Yesterday’s charges were brought before the regional court in the Manila suburb of Prasig by the Prasig prosecutor’s office.

 

“The judicial harassment of Rappler by various government agencies is bordering on the absurd,” said Daniel Bastard, the head of RSF’s Asia-Pacific desk.

 

“In all, the website and its journalists are currently the targets of proceedings in at least 11 cases, each as spurious as the other.

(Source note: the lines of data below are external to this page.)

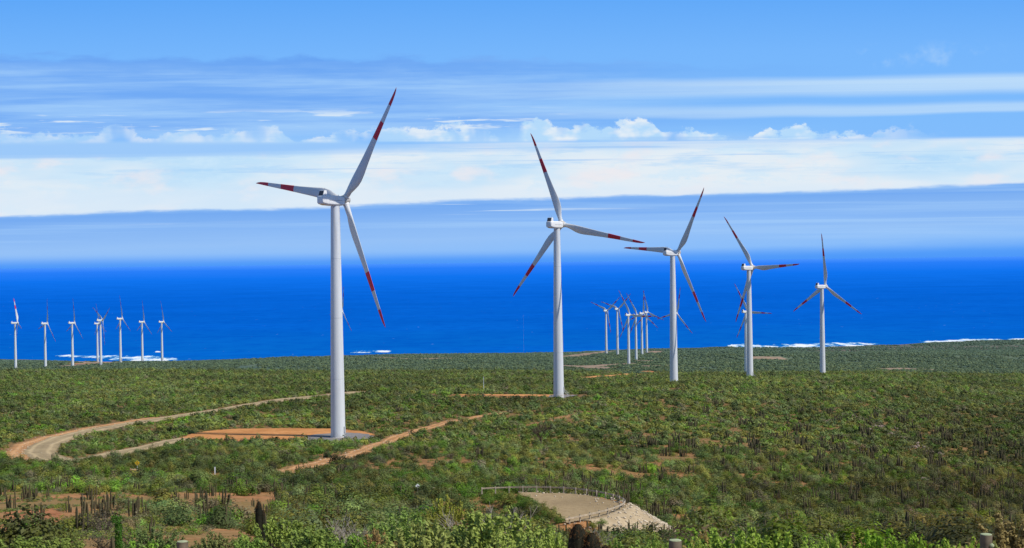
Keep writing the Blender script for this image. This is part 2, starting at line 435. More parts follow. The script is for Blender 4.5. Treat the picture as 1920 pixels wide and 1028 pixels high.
def blade_mat():
    m, nt, b = material('blade_paint', .4, .4)
    s = nt.nodes.new('ShaderNodeSeparateXYZ'); tcn = coords(nt); nt.links.new(tcn, s.inputs[0]); z = N(nt, s.outputs[2])
    R = 45.0
    r1 = z._m('GREATER_THAN', .857*R); r2 = z._m('GREATER_THAN', .565*R)*z._m('LESS_THAN', .712*R)
    g = noise(nt, tcn, .5, 4)
    c = mixc(nt, g.step(.4, .7)*.3, (.62, .63, .62), (.5, .5, .49))
    c = mixc(nt, r1._m('MAXIMUM', r2), c, (.62, .018, .03))
    nt.links.new(c, b.inputs['Base Color']); return m
M['blade'] = blade_mat()
def leaf_mat(name, stuff, trans=.25):
    m, nt, b = material(name, .65, .25)
    if stuff:
        at = nt.nodes.new('ShaderNodeAttribute'); at.attribute_type = 'INSTANCER'; at.attribute_name = 'col'; c = at.outputs['Color']
    else:
        at = nt.nodes.new('ShaderNodeObjectInfo'); c = at.outputs['Color']
    lv = nt.nodes.new('ShaderNodeAttribute'); lv.attribute_name = 'lv'
    l = N(nt, lv.outputs['Fac'])
    hs = nt.nodes.new('ShaderNodeVectorMath'); hs.operation = 'SCALE'; nt.links.new(c, hs.inputs[0]); nt.links.new((l*.55+.73).s, hs.inputs['Scale'])
    nt.links.new(hs.outputs[0], b.inputs['Base Color'])
    tr = nt.nodes.new('ShaderNodeBsdfTranslucent'); nt.links.new(hs.outputs[0], tr.inputs[0])
    mx = nt.nodes.new('ShaderNodeMixShader'); mx.inputs[0].default_value = trans
    nt.links.new(b.outputs[0], mx.inputs[1]); nt.links.new(tr.outputs[0], mx.inputs[2])
    nt.links.new(mx.outputs[0], nt.nodes['Material Output'].inputs[0]); return m
M['leafS'] = leaf_mat('scrub_foliage', True); M['leaf'] = leaf_mat('bush_foliage', False, .3)
M['stem'] = plain('bush_stems', (.16, .13, .10), .9, .1, .3)
def cactus_mat(name, c1, c2):
    m, nt, b = material(name, .85, .15); tcn = coords(nt)
    lv = nt.nodes.new('ShaderNodeAttribute'); lv.attribute_name = 'lv'; l = N(nt, lv.outputs['Fac'])
    n = noise(nt, tcn, 4, 4, .7)
    c = mixc(nt, n.step(.35, .65), c1, c2); c = mixc(nt, l.step(.4, 1)*.45, c, (.13, .10, .06))
    nt.links.new(c, b.inputs['Base Color']); return m
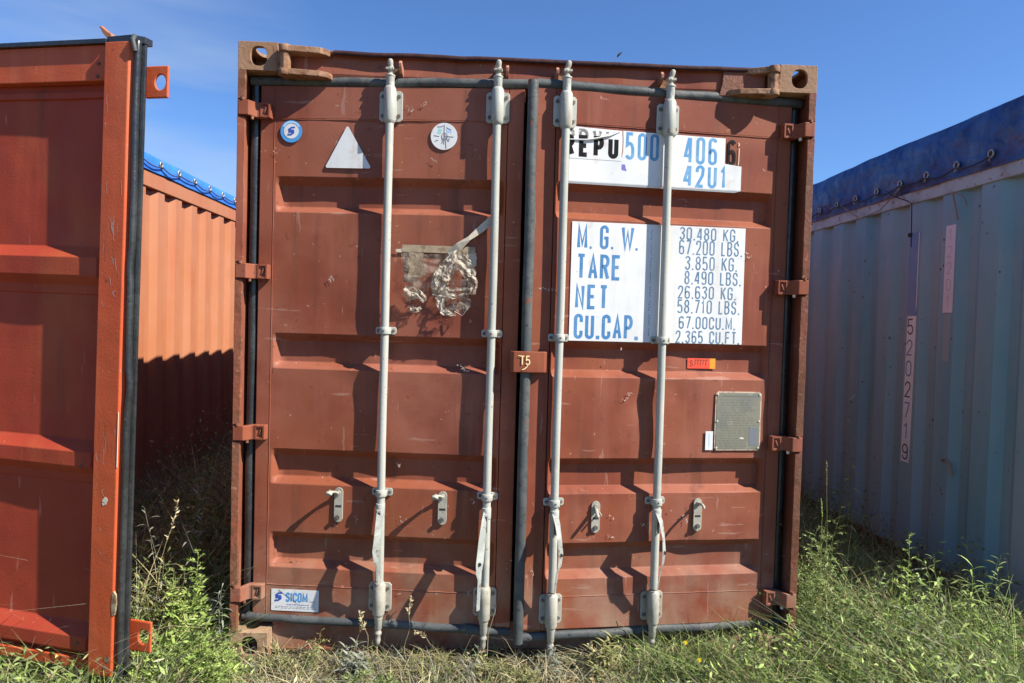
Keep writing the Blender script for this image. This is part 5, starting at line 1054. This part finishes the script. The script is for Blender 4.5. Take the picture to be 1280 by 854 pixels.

Against the government’s manipulation of the judicial system with the aim of silencing troublesome media outlets, Rappler stands as pillar of democracy to be defended at all cost.”

 

As well as Ressa, the other persons charged yesterday were managing editor Glenda M. Gloria and five members of the website’s 2016 board: Felicia Atienza, Manuel Ayala, James Bitanga, Nico Jose Nolledo and James Velasquez.

 

Relentless war

 

The charges are based on a Securities and Exchange Commission decision in January 2018 to revoke Rappler’s licence on the grounds that it was not totally Philippine owned. The claim did not stand up to scrutiny, as RSF demonstrated at the time in its Media Ownership Monitor report on Philippine media ownership.

 

The SEC decision was the first assault in an unrelenting war that President Rodrigo Duterte’s administration has waged against Rappler, a symbol of journalistic freedom and independence. It has included a ban of Rappler reporters in the presidential palace, tax evasion accusations, and a defamation charge under a law that did not exist at the time of the alleged offence. In their attempts to intimidate the website’s journalists, the authorities even went so far as to detain Ressa in February.

 

The Philippines is ranked 133rd out of 180 countries in RSF’s 2018 World Press Freedom Index.